Print, word for word, the opening line of the data below and every line after it through the line that contains "b = B(); box(b, HW0 - .02, HW1", but not the pictures.
** Start of Supplied material **
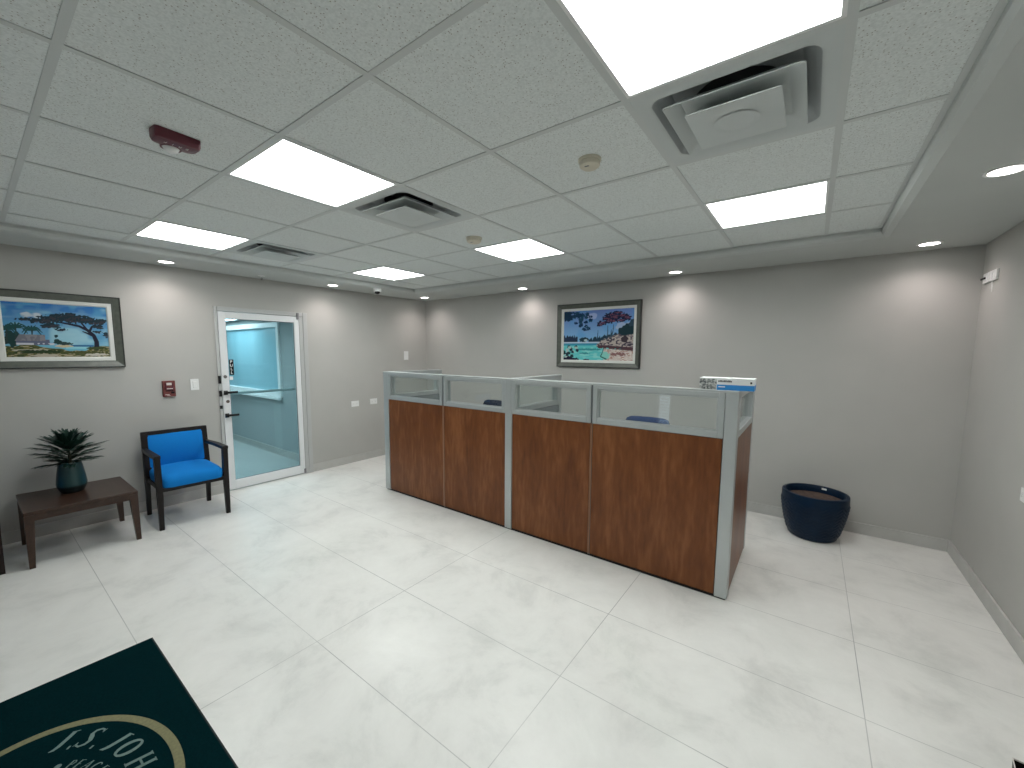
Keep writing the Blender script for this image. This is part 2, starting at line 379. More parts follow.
# the corridor behind the glass door
HY, HX0 = 2.755, -9.2
HW0, HW1, HV0, HV1 = -8.55, -6.19, .885, 1.985
b = B(); box(b, HX0, XL - .15, .2, HY, -.08, 0); box(b, XL - .15, XL, DY0, DY1, -.08, 0); struct('floor.001', b, M['hallfloor'])
b = B()
box(b, HX0, HW0, HY, HY + .12, 0, 2.6); box(b, HW1, XL - .15, HY, HY + .12, 0, 2.6); box(b, HW0, HW1, HY, HY + .12, 0, HV0); box(b, HW0, HW1, HY, HY + .12, HV1, 2.6)
box(b, HX0 - .12, HX0, .08, HY + .12, 0, 2.6); box(b, HX0, XL - .15, .08, .2, 0, 2.6)
struct('wall_hall', b, M['hallwall'])
b = B(); box(b, HX0, XL - .15, .2, HY, 2.06, 2.10); struct('ceiling.001', b, M['soffit'])
hl = thing('added_corridor_light', 'added unseen light panel brightening the corridor just behind the glass door', 'ceiling light', (-6.15, 1.40, 2.06))  # unseen source, added to brighten the corridor
b = B(); frame_bm(b, -.62, .62, -.32, .32, .02, -.004, .012); bmesh.ops.rotate(b, cent=(0, 0, 0), matrix=Matrix.Rotation(PI / 2, 3, 'X'), verts=b.verts); bmesh.ops.translate(b, vec=(0, 0, -.010), verts=b.verts); obj('light_frame', b, M['white'], hl)
b = B(); box(b, -.60, .60, -.30, .30, -.012, -.003); obj('diffuser', b, M['hallpanel'], hl)
hl['group'] = 'added corridor light panels'
dup(hl, (-7.55, 2.30, 2.06), 'added glowing panel standing in for the bright ceiling wedge at the top of the door glass')  # second added panel, its glow stands in for a bright strip of ceiling
b = B(); box(b, HX0, XL - .15, HY - .014, HY, 0, .10, .003); struct('baseboard_hall', b, M['skirt'])
b = B(); frame_bm(b, HW0, HW1, HV0, HV1, .075, HY - .03, HY + .10, .004)
w2 = struct('window_2', b, M['brightwhite'])
b = B(); box(b, HW0 + .07, HW1 - .07, HY + .03, HY + .04, HV0 + .07, HV1 - .07); obj('pane', b, M['filmglass'], w2)
b = B(); box(b, HW0 - .02, HW1 + .02, HY - .07, HY - .03, HV0 - .035, HV0 - .0, .004); obj('window_sill', b, M['brightwhite'], w2)

# ------------------------------------------------------------------ ceiling fixtures
def ceiling_light():
    t = thing('ceiling_light', '', 'ceiling light', (0, 0, ZG), 0, 'square ceiling light panels')
    b = B(); h = P / 2 - .012
    loft(b, [rect(0, 0, .03, h, h), rect(0, 0, .0008, h, h), rect(0, 0, .0008, h - .012, h - .012), rect(0, 0, .006, h - .013, h - .013)], cap=False); obj('light_frame', b, M['white'], t)
    b = B(); box(b, -h + .012, h - .012, -h + .012, h - .012, .006, .012); obj('diffuser', b, M['panel'], t)
    return t
labels = {(-5, 0): 'lit square ceiling panel nearest the left wall, above the left painting and chair', (-2, 0): 'lit square ceiling panel to the right of the red ceiling strobe',
          (1, 0): 'largest lit ceiling panel, cut off by the top of the photo', (-5, 3): 'small far lit ceiling panel near the left end of the counter and dome camera',
          (-2, 3): 'lit ceiling panel above the middle of the counter beside a smoke detector', (1, 3): 'lit ceiling panel above the right end of the counter'}
L0 = None
for (i, j) in lights_ij:
    loc = (GX + P * (i + .5), GY + P * (j + .5), ZG)
    if L0 is None: L0 = ceiling_light(); L0.location = loc; L0['label'] = labels[(i, j)]
    else: dup(L0, loc, labels[(i, j)])

def vent():
    t = thing('air_diffuser', '', 'air vent', (0, 0, ZG), 0, 'square ceiling air diffusers')
    h = P / 2 - .010
    def sq(hh, z, r=.03, n=5):
        pts = []
        for sx, sy, a0 in ((1, -1, -PI / 2), (1, 1, 0), (-1, 1, PI / 2), (-1, -1, PI)):
            for k in range(n + 1):
                a = a0 + PI / 2 * k / n; pts.append((sx * (hh - r) + r * math.cos(a), sy * (hh - r) + r * math.sin(a), z))
        return pts
    b = B(); loft(b, [sq(h, .004, .002), sq(h, .0005, .002), sq(h - .040, -.001, .05), sq(h - .050, .006, .05)], cap=False); obj('face_plate', b, M['vent'], t, True)
    b = B(); loft(b, [sq(h - .050, .006, .05), sq(h - .066, .03, .05), sq(h - .10, .062, .05)], cap=False)
    ring = lambda rr, z: [(rr * math.cos(-PI / 2 + PI / 2 * q + PI / 2 * k / 5 + (.0)), rr * math.sin(-PI / 2 + PI / 2 * q + PI / 2 * k / 5), z) for q in range(4) for k in range(6)]
    loft(b, [sq(h - .10, .062, .05), [(x * (1 + .0001 * n_), y, z) for n_, (x, y, z) in enumerate(ring(.15, .066))]], cap=False); obj('throat', b, M['throat'], t)
    b = B(); lathe(b, [(.15, .064), (.15, .13), (0, .13)], 32); obj('duct_collar', b, M['duct'], t, True)
    b = B(); loft(b, [sq(.160, .020, .012), sq(.207, -.012, .012), sq(.2085, -.010, .012), sq(.162, .0225, .012)]); obj('cone', b, M['vent'], t)
    b = B(); loft(b, [sq(.10, -.008, .01), sq(.146, -.026, .008), sq(.146, -.0285, .008), sq(.09, -.0265, .01)]); lathe(b, [(.05, -.0266), (.075, -.0295), (.062, -.0275), (.0, -.0276)], 24)
    obj('center_plate', b, M['vent'], t)
    return t
vl = {(-5, 1): 'smallest far air diffuser on ceiling, beside the panel nearest the left wall', (-2, 1): 'middle air diffuser on ceiling, between the strobe-side panel and a smoke detector',
      (1, 1): 'large near air diffuser next to the biggest ceiling panel'}
V0 = None
for (i, j) in vents_ij:
    loc = (GX + P * (i + .5), GY + P * (j + .5), ZG)
    if V0 is None: V0 = vent(); V0.location = loc; V0['label'] = vl[(i, j)]
    else: dup(V0, loc, vl[(i, j)])

def downlight():
    t = thing('downlight', '', 'downlight', (0, 0, ZS), 0, 'round recessed downlights in the soffit')
    b = B(); lathe(b, [(.072, 0), (.072, -.004), (.058, -.006), (.055, -.002)], 32); obj('trim_ring', b, M['white'], t, True)
    b = B(); lathe(b, [(.056, -.003), (0, -.003)], 32); obj('lens', b, M['lamp'], t)
    l = bpy.data.lights.new('spot', 'SPOT'); l.energy = SPOT; l.color = (1, .87, .85); l.spot_size = math.radians(146); l.spot_blend = 1.0; l.shadow_soft_size = .05
    o = bpy.data.objects.new('lamp', l); C.collection.objects.link(o); o.parent = t; o.location = (0, 0, -.012)
    return t
D0 = None
for loc, lab in [((.640, 2.820), 'near round downlight above the right wall, cut by the right edge of the photo'),
                 ((.645, 4.320), 'round downlight in the soffit corner above the planter'),
                 ((-1.164, 4.370), 'round downlight right of the painting over the counter'),
                 ((-3.054, 4.375), 'round downlight left of the painting over the counter'),
                 ((-4.800, 4.265), 'round downlight in the far left soffit corner'),
                 ((-4.860, 2.822), 'round downlight beside the dome camera, right of the glass door'),
                 ((-4.885, 1.195), 'round downlight between the left painting and the glass door')]:
    if D0 is None: D0 = downlight(); D0.location = (*loc, ZS); D0['label'] = lab
    else: dup(D0, (*loc, ZS), lab)

def smoke(loc, lab, s):
    t = thing('smoke_detector', lab, 'smoke detector', loc, 0, 'cream ceiling smoke detectors')
    b = B(); lathe(b, [(.054 * s, 0), (.054 * s, -.010), (.050 * s, -.012)], 36); obj('base', b, M['cream'], t, True)
    b = B(); lathe(b, [(.048 * s, -.011), (.050 * s, -.016), (.047 * s, -.032), (.036 * s, -.040), (0, -.041)], 36); h_ = obj('head', b, M['cream'], t, True)
    b = B(); box(b, -.01, .01, -.012 - .02, -.005 - .02, -.0425, -.039, .001); obj('sensor_slot', b, M['grey'], h_)
smoke((-.872, 1.775, ZG + .005), 'nearer cream smoke detector on a tile left of the large air diffuser', .95)
smoke((-2.160, 2.430, ZG + .005), 'farther cream smoke detector beside the panel over the counter', 1.15)

# red strobe on the ceiling (long axis along Y, lens towards the left wall)
st = thing('fire_strobe', 'dark red fire alarm strobe with clear lens on the ceiling tiles', 'fire alarm', (-2.165, .590, ZG + .004), math.radians(4))
b = B()
def stad(hw, hl, z, n=9):
    pts = [(hw, -hl + hw, z)] if 0 else []
    for k in range(n): a = PI * k / (n - 1); pts.append((hw * math.cos(a), hl - hw + hw * math.sin(a), z)) if 0 else None
    out = []
    r_ = hw * .75
    for cx_, cy_, a0 in ((hw - r_ * .35, -hl + r_ * .35, -PI / 2), (hw - r_ * .35, hl - r_ * .35, 0)):
        for k in range(5): a = a0 + PI / 2 * k / 4; out.append((cx_ + r_ * .35 * math.cos(a), cy_ + r_ * .35 * math.sin(a), z))
    for cx_, cy_, a0 in ((-hw + r_, hl - r_, PI / 2), (-hw + r_, -hl + r_, PI)):
        for k in range(5): a = a0 + PI / 2 * k / 4; out.append((cx_ + r_ * math.cos(a), cy_ + r_ * math.sin(a), z))
    return out
loft(b, [stad(.044, .078, 0), stad(.044, .078, -.028), stad(.040, .074, -.038), stad(.030, .064, -.042)]); obj('housing', b, M['maroon'], st, True)
b = B(); lathe(b, [(.030, -.018), (.030, -.040), (.022, -.054), (.010, -.060), (0, -.061)], 24, c=(-.034, -.004)); ln = obj('strobe_lens', b, M['white'], st, True)
ln['label'] = 'clear domed strobe lens'
b = B(); lathe(b, [(.036, -.020), (.036, -.043), (.030, -.043)], 24, c=(-.034, -.004)); obj('lens_bezel', b, M['maroon'], st, True)
for k, ch in enumerate('FIRE'):
    mw = Matrix.Translation((.012, -.036 + k * .024, -.0428)) @ Matrix.Rotation(PI / 2, 4, 'Z') @ Matrix.Rotation(PI, 4, 'Y') @ Matrix.Rotation(PI, 4, 'Z') @ Matrix.Rotation(PI, 4, 'Z')
    text_obj('fire_letter', ch, .022, M['pale'], st, mw)

dc = thing('dome_camera', 'small white dome security camera with black dome under the far left soffit', 'security camera', (-4.665, 3.33, ZS))
b = B(); lathe(b, [(.052, 0), (.052, -.028), (.046, -.036), (.036, -.036)], 32); obj('housing', b, M['white'], dc, True)
b = B(); lathe(b, [(.037, -.034), (.034, -.050), (.022, -.064), (0, -.070)], 28); obj('dome', b, M['blackgloss'], dc, True)
sp = thing('sprinkler_head', 'tiny chrome sprinkler head under the soffit above the glass door', 'sprinkler', (-4.90, 2.02, ZS))
b = B(); lathe(b, [(.035, 0), (.033, -.006), (.012, -.010), (.011, -.022)], 20); obj('escutcheon', b, M['white'], sp, True)
b = B(); tube(b, [(.009, 0, -.02), (.014, 0, -.034), (.004, 0, -.046)], .003, 6); tube(b, [(-.009, 0, -.02), (-.014, 0, -.034), (-.004, 0, -.046)], .003, 6); lathe(b, [(0, -.046), (.016, -.047), (.016, -.049), (0, -.049)], 16); obj('deflector', b, M['chrome'], sp, True)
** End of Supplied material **
▸ In response
Keep writing the Blender script for this image. This is part 2, starting at line 379. More parts follow.
# the corridor behind the glass door
HY, HX0 = 2.755, -9.2
HW0, HW1, HV0, HV1 = -8.55, -6.19, .885, 1.985
b = B(); box(b, HX0, XL - .15, .2, HY, -.08, 0); box(b, XL - .15, XL, DY0, DY1, -.08, 0); struct('floor.001', b, M['hallfloor'])
b = B()
box(b, HX0, HW0, HY, HY + .12, 0, 2.6); box(b, HW1, XL - .15, HY, HY + .12, 0, 2.6); box(b, HW0, HW1, HY, HY + .12, 0, HV0); box(b, HW0, HW1, HY, HY + .12, HV1, 2.6)
box(b, HX0 - .12, HX0, .08, HY + .12, 0, 2.6); box(b, HX0, XL - .15, .08, .2, 0, 2.6)
struct('wall_hall', b, M['hallwall'])
b = B(); box(b, HX0, XL - .15, .2, HY, 2.06, 2.10); struct('ceiling.001', b, M['soffit'])
hl = thing('added_corridor_light', 'added unseen light panel brightening the corridor just behind the glass door', 'ceiling light', (-6.15, 1.40, 2.06))  # unseen source, added to brighten the corridor
b = B(); frame_bm(b, -.62, .62, -.32, .32, .02, -.004, .012); bmesh.ops.rotate(b, cent=(0, 0, 0), matrix=Matrix.Rotation(PI / 2, 3, 'X'), verts=b.verts); bmesh.ops.translate(b, vec=(0, 0, -.010), verts=b.verts); obj('light_frame', b, M['white'], hl)
b = B(); box(b, -.60, .60, -.30, .30, -.012, -.003); obj('diffuser', b, M['hallpanel'], hl)
hl['group'] = 'added corridor light panels'
dup(hl, (-7.55, 2.30, 2.06), 'added glowing panel standing in for the bright ceiling wedge at the top of the door glass')  # second added panel, its glow stands in for a bright strip of ceiling
b = B(); box(b, HX0, XL - .15, HY - .014, HY, 0, .10, .003); struct('baseboard_hall', b, M['skirt'])
b = B(); frame_bm(b, HW0, HW1, HV0, HV1, .075, HY - .03, HY + .10, .004)
w2 = struct('window_2', b, M['brightwhite'])
b = B(); box(b, HW0 + .07, HW1 - .07, HY + .03, HY + .04, HV0 + .07, HV1 - .07); obj('pane', b, M['filmglass'], w2)
b = B(); box(b, HW0 - .02, HW1 + .02, HY - .07, HY - .03, HV0 - .035, HV0 - .0, .004); obj('window_sill', b, M['brightwhite'], w2)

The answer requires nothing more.